2.7 Hoewel niet zonder meer kan worden gezegd dat [X] geen belang heeft bij deze vordering, acht het hof voor de beoordeling van de vraag of dit belang in de omstandigheden van het onderhavige geval als rechtens te respecteren kan gelden met name veel waarde aan de volgende omstandigheden.
2.8 De dagvaarding in hoger beroep is uitgebracht ten kantore van mr. J.P. Dikker, de advocaat die in eerste aanleg uitdrukkelijk namens [X] verweer heeft gevoerd, zodat deze moet hebben begrepen dat het exploot voor [X] bestemd was en niet voor SOVOH. Daarvan uitgaande lijdt het, mede gelet op het bepaalde in artikel 63 lid 1, tweede zin, Rv, geen twijfel dat het exploot [X] tijdig heeft bereikt. Ook voor deze moet aanstonds duidelijk zijn geweest dat dit stuk, ook al werd de wederpartij daarin – zoals ook de kantonrechter abusievelijk in zijn vonnissen had gedaan – aangeduid als SOVOH, voor haar bestemd was.
2.9 [X] is op de eerstdienende dag weliswaar niet verschenen in de hoofdzaak maar blijkens de inhoud van haar incidentele conclusie was zij zich onmiskenbaar ervan bewust dat niet SOVOH maar [X] had moeten worden gedagvaard in hoger beroep. Ook hieruit kan worden afgeleid dat voor haar van meet af aan duidelijk is geweest dat de onjuiste aanduiding in de dagvaarding op een vergissing berustte en aanstonds duidelijk is geweest wie [Y] heeft bedoeld te dagvaarden.

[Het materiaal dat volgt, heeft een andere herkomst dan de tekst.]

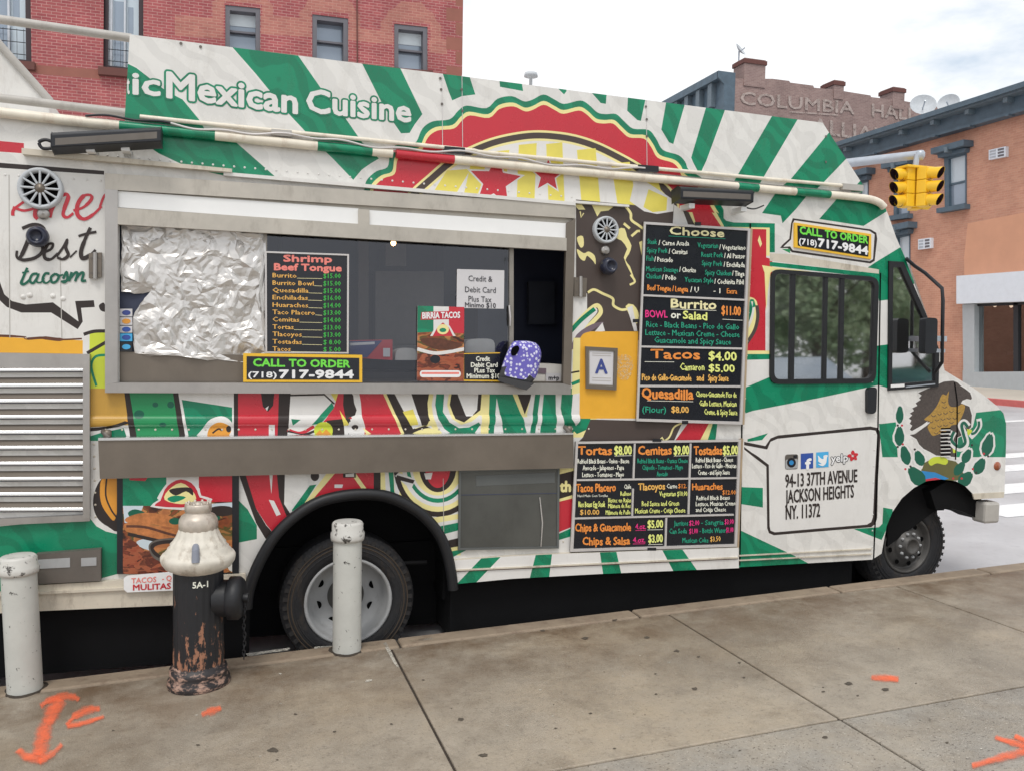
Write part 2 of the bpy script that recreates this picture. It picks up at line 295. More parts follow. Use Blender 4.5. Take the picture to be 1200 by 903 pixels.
# polka dots of the bag: white spots on violet cloth
def polka():
    m = bpy.data.materials.new('polka'); m.use_nodes = True; n = m.node_tree; N = n.nodes; b = N['Principled BSDF']
    t = N.new('ShaderNodeTexCoord'); v = N.new('ShaderNodeTexVoronoi'); v.inputs['Scale'].default_value = 46; v.inputs['Randomness'].default_value = .95
    n.links.new(t.outputs['Object'], v.inputs['Vector']); c = N.new('ShaderNodeValToRGB'); c.color_ramp.elements[0].position = .34; c.color_ramp.elements[1].position = .46
    c.color_ramp.elements[0].color = (.72, .72, .86, 1); c.color_ramp.elements[1].color = (lin(108), lin(100), lin(186), 1)
    n.links.new(v.outputs['Distance'], c.inputs[0]); n.links.new(c.outputs[0], b.inputs['Base Color']); b.inputs['Roughness'].default_value = .8; MATS['polka'] = m
polka()
# chipped paint with bare rusty iron for the hydrant barrel, and small dark chips on bollards
def chipped(name, top, under, scale, lo, hi, stretch=(1, 1, 1), zfade=None):
    m = mat(name, top, .5, var=.08, bump=.15, bscale=30); n = m.node_tree; N = n.nodes; b = N['Principled BSDF']
    src = b.inputs['Base Color'].links[0].from_socket
    t = N.new('ShaderNodeTexCoord'); mp2 = N.new('ShaderNodeMapping'); mp2.inputs['Scale'].default_value = stretch; no = N.new('ShaderNodeTexNoise')
    no.inputs['Scale'].default_value = scale; no.inputs['Detail'].default_value = 7; no.inputs['Roughness'].default_value = .7
    n.links.new(t.outputs['Object'], mp2.inputs[0]); n.links.new(mp2.outputs[0], no.inputs['Vector'])
    v = no.outputs['Fac']
    if zfade:
        s = N.new('ShaderNodeSeparateXYZ'); n.links.new(t.outputs['Object'], s.inputs[0]); r = N.new('ShaderNodeMapRange'); r.inputs[1].default_value = zfade[0]; r.inputs[2].default_value = zfade[1]; r.inputs[3].default_value = .08; r.inputs[4].default_value = -.25
        n.links.new(s.outputs[2], r.inputs[0]); a = N.new('ShaderNodeMath'); n.links.new(v, a.inputs[0]); n.links.new(r.outputs[0], a.inputs[1]); v = a.outputs[0]
    mr = N.new('ShaderNodeMapRange'); mr.inputs[1].default_value = lo; mr.inputs[2].default_value = hi; n.links.new(v, mr.inputs[0])
    x = N.new('ShaderNodeMix'); x.data_type = 'RGBA'; n.links.new(mr.outputs[0], x.inputs['Factor']); n.links.new(src, x.inputs[6]); x.inputs[7].default_value = (*[lin(q) for q in under], 1)
    n.links.new(x.outputs[2], b.inputs['Base Color'])
chipped('hyd_black', (30, 31, 35), (158, 112, 88), 26, .56, .60, (1, 1, .38), (.12, .85))
chipped('hyd_base', (40, 36, 38), (170, 138, 122), 16, .5, .6, (1, 1, 2.2))
chipped('bollard_chip', (196, 196, 190), (58, 54, 50), 30, .635, .66)
chipped('bollard_top', (202, 200, 194), (70, 66, 62), 24, .56, .62)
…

2.10 Vaststaat dat [X] op de eerstdienende dag weliswaar niet is verschenen in de hoofdzaak maar slechts heeft geïntervenieerd om, als zij in de hoofdzaak eenmaal als gevoegde of tussenkomende partij is toegelaten, een beroep te doen op de niet-ontvankelijkheid van [Y] in zijn vordering in hoger beroep, een beroep dat zij, gezien het voorgaande, ongetwijfeld vruchteloos had gedaan indien zij in de hoofdzaak was verschenen. Bovendien staat vast dat [Y] in de hoofdzaak tegen [X] als gevoegde of tussenkomende partij geen veroordeling zal kunnen verkrijgen.
2.11 Onder deze omstandigheden is het hof van oordeel dat [X] geen rechtens te respecteren belang bij haar incidentele vordering, in beide varianten, heeft.

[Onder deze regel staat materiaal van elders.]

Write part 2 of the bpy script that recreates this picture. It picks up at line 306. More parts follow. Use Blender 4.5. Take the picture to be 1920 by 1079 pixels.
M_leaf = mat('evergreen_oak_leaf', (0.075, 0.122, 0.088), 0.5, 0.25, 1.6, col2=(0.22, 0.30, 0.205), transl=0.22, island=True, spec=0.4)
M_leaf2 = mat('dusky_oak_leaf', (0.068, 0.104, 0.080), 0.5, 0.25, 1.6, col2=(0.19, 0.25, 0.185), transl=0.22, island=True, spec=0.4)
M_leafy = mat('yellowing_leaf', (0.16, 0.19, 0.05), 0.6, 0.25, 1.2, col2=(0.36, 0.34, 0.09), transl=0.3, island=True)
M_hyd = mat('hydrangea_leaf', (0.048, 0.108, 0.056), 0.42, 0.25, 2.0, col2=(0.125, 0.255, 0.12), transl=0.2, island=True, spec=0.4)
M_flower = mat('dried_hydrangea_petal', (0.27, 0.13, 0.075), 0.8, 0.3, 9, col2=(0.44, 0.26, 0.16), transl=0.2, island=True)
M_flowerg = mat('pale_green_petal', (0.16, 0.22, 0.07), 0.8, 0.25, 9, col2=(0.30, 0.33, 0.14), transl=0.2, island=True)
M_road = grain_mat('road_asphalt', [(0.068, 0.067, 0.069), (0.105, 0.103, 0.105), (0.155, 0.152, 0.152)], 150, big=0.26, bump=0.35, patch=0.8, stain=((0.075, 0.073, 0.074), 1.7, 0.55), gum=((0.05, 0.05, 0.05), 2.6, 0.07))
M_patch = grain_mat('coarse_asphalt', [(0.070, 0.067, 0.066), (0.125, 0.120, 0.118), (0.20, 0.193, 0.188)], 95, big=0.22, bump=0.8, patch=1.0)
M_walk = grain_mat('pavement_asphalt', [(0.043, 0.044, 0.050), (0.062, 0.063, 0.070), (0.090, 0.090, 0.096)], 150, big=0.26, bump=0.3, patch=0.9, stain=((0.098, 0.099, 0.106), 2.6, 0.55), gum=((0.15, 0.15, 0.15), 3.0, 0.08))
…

2.12 Het voorgaande impliceert dat de incidentele vordering van [X] moet worden afgewezen en [X] als de in het ongelijk gestelde partij moet worden veroordeeld in de kosten van het incident.
2.13 Nu [X] - hoewel zij gezien al het voorgaande thans materieel, zoals [Y] ook heeft betoogd, als procespartij in de hoofdzaak is te beschouwen - zich tot op heden niet heeft gesteld in de hoofdzaak, zal het hof de zaak naar de rol verwijzen voor dagbepaling arrest.

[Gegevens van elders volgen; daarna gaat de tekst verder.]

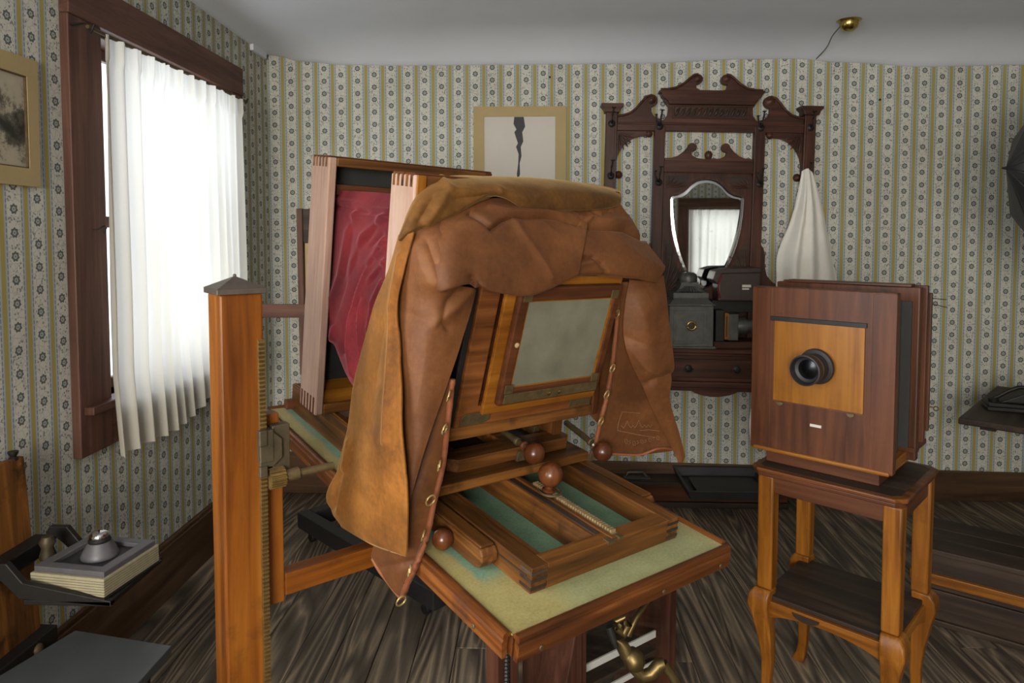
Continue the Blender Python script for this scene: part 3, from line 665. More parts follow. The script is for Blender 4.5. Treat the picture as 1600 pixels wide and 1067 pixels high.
# front flap of lining over the ground glass
A1 = rows_v([(636, 374, .372), (690, 336, .353), (745, 314, .356), (800, 310, .358), (855, 320, .358), (915, 338, .360)],
            [(632, 396, .372), (690, 368, .312), (745, 346, .312), (800, 342, .314), (860, 346, .316), (917, 352, .322)],
            [(632, 420, .372), (690, 398, .290), (745, 388, .286), (800, 382, .284), (860, 382, .288), (914, 372, .296)],
            [(642, 440, .372), (690, 426, .275), (745, 418, .268), (800, 424, .266), (860, 420, .268), (909, 398, .278)],
            [(655, 452, .372), (692, 452, .268), (737, 440, .264), (778, 454, .260), (836, 457, .260), (903, 427, .272)],
            [(660, 450, .376), (695, 448, .280), (738, 440, .276), (778, 450, .271), (836, 453, .271), (903, 424, .282)])
cre = [([(770, 356), (786, 344), (802, 338), (868, 339), (905, 350)], -.017, 4), ([(735, 332), (755, 345), (768, 356)], -.012, 4), ([(765, 322), (800, 330), (850, 331), (900, 338)], .007, 6),
       ([(745, 325), (715, 340), (690, 365)], -.004, 7), ([(803, 342), (812, 358), (830, 382), (850, 410), (862, 432)], .005, 7), ([(845, 345), (870, 365), (905, 375)], .004, 9), ([(738, 434), (745, 442)], -.008, 6), ([(775, 400), (800, 396), (835, 402)], -.0025, 12)]
sheet('front_flap', A1, 'lining', 110, 170, .0012, 6, cre)
A2 = rows_v([(878, 322, 0.368), (915, 320, 0.368), (945, 318, 0.368), (967, 316, 0.374)],
            [(885, 350, 0.336), (920, 348, 0.334), (957, 343, 0.342), (992, 352, 0.368)],
            [(895, 375, 0.307), (930, 372, 0.301), (975, 374, 0.305), (1014, 384, 0.330)],
            [(898, 402, 0.295), (940, 398, 0.280), (985, 400, 0.273), (1034, 410, 0.302)],
            [(900, 426, 0.291), (940, 424, 0.275), (985, 428, 0.263), (1038, 420, 0.289)],
            [(905, 424, 0.307), (945, 430, 0.295), (988, 434, 0.271), (1024, 441, 0.282)])
cre = [([(900, 351), (940, 356), (976, 358), (1005, 372)], -.015, 4), ([(905, 340), (945, 344), (980, 346)], .008, 7), ([(918, 322), (922, 340), (912, 352)], .006, 4), ([(922, 330), (940, 336), (952, 330)], -.009, 4),
       ([(905, 402), (925, 402), (938, 412), (945, 424)], -.009, 4), ([(908, 412), (930, 408)], .005, 5), ([(960, 370), (985, 392), (1020, 415)], .004, 10)]
sheet('side_flap', A2, 'lining', 90, 120, .0012, 6, cre, seed=3)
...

2.14 Het hof ziet – anders dan [X] heeft verzocht – geen aanleiding tussentijds cassatieberoep toe te laten.
3. Beslissing
Het hof:
in het incident:
wijst de vordering van [X] af;
verwijst [X] in de proceskosten van het incident en begroot die kosten, voor zover tot heden aan de kant van [Y] gevallen, op € 1.788,-;
in de hoofdzaak:
verwijst de zaak naar de rol van 6 januari 2009 voor dagbepaling arrest.
Dit arrest is gewezen door mrs. R.J.M. Smit, D.J. van der Kwaak en A.R. van de Veen en op 9 december 2008 in het openbaar uitgesproken door de rolraadsheer.